Are those the equations that you have to start from? You may find this useful. http://www.learningaboutelectronics.com/Articles/Mutual-inductance-calculator.php

After reading that, how do you think the fluxes are coupled between the coils in your situation?

One more thing - your title mentions "coaxial" coils, but it doesn't seem that is really what you are asking about.

 

[razidan]

Are those the equations that you have to start from? You may find this useful. http://www.learningaboutelectronics.com/Articles/Mutual-inductance-calculator.php

After reading that, how do you think the fluxes are coupled between the coils in your situation?

One more thing - your title mentions "coaxial" coils, but it doesn't seem that is really what you are asking about.

If one coil is put inside the other, and have the same cross section, are they not coaxial?! Meaning, having the same axis?

 

[scottdave]

If one coil is put inside the other, and have the same cross section, are they not coaxial?! Meaning, having the same axis?

OK. I see your use of the terminology. It made me think of coax style cable, though.

 

[razidan]

OK. I see your use of the terminology. It made me think of coax style cable, though.

Thanks for the response.
I did read the link you sent me but I can't see how I can use that information.
All i am given are the self inductances of the coils. So i know how to relate between the current flowing through one and the going through it (the same coil).
I tried writing the flux of coil 1 as something that is proportional to the current in coil 2 (and so the proportionality constant will be the mutual inductance). but i know I'm doing something wrong, because everything cancels out and I'm left with $\Phi_1 = L_2 I_1$, which, I am pretty sure is not the right answer.

 

[haruspex]

did read the link you sent me but I can't see how I can use that information.

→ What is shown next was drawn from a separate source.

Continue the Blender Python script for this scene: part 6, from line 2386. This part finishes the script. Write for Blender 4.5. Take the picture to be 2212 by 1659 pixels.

A useful-looking equation is given at that link. All you need is a value for the coupling coeffcient, no?

Edit: read 11.2 of http://web.mit.edu/viz/EM/visualizations/coursenotes/modules/guide11.pdf, in particular example 11.4.

 

[scottdave]

Perhaps this may help you. Look at pages 7 through 9. The part about solenoids. http://web.mit.edu/viz/EM/visualizations/coursenotes/modules/guide11.pdf

 

[razidan]

A useful-looking equation is given at that link. All you need is a value for the coupling coeffcient, no?

No.
Firstly, from what i can tell, the geometry of the problem is very different. in the problem i posted, the coils are one inside the other. in the link, they are next to each other.
Secondly, there are no numerical values in my question. what i understand from the question is that i have to find and expression for the mutual inductance using L1 and L2 only.
The relevant equation i wrote down might be in insufficient, and maybe I'm missing something..

 

[scottdave]

A useful-looking equation is given at that link. All you need is a value for the coupling coeffcient, no?

Edit: read 11.2 of http://web.mit.edu/viz/EM/visualizations/coursenotes/modules/guide11.pdf, in particular example 11.4.

Funny how I referenced the same MIT course doc at about the same time?

 

[razidan]

Funny how I referenced the same MIT course doc at about the same time?

Thanks, that definitely helps.

 

[haruspex]

No.
Firstly, from what i can tell, the geometry of the problem is very different. in the problem i posted, the coils are one inside the other. in the link, they are next to each other.

Sure, but that just changes the coupling coefficient. As I posted, that is the only thing extra you need.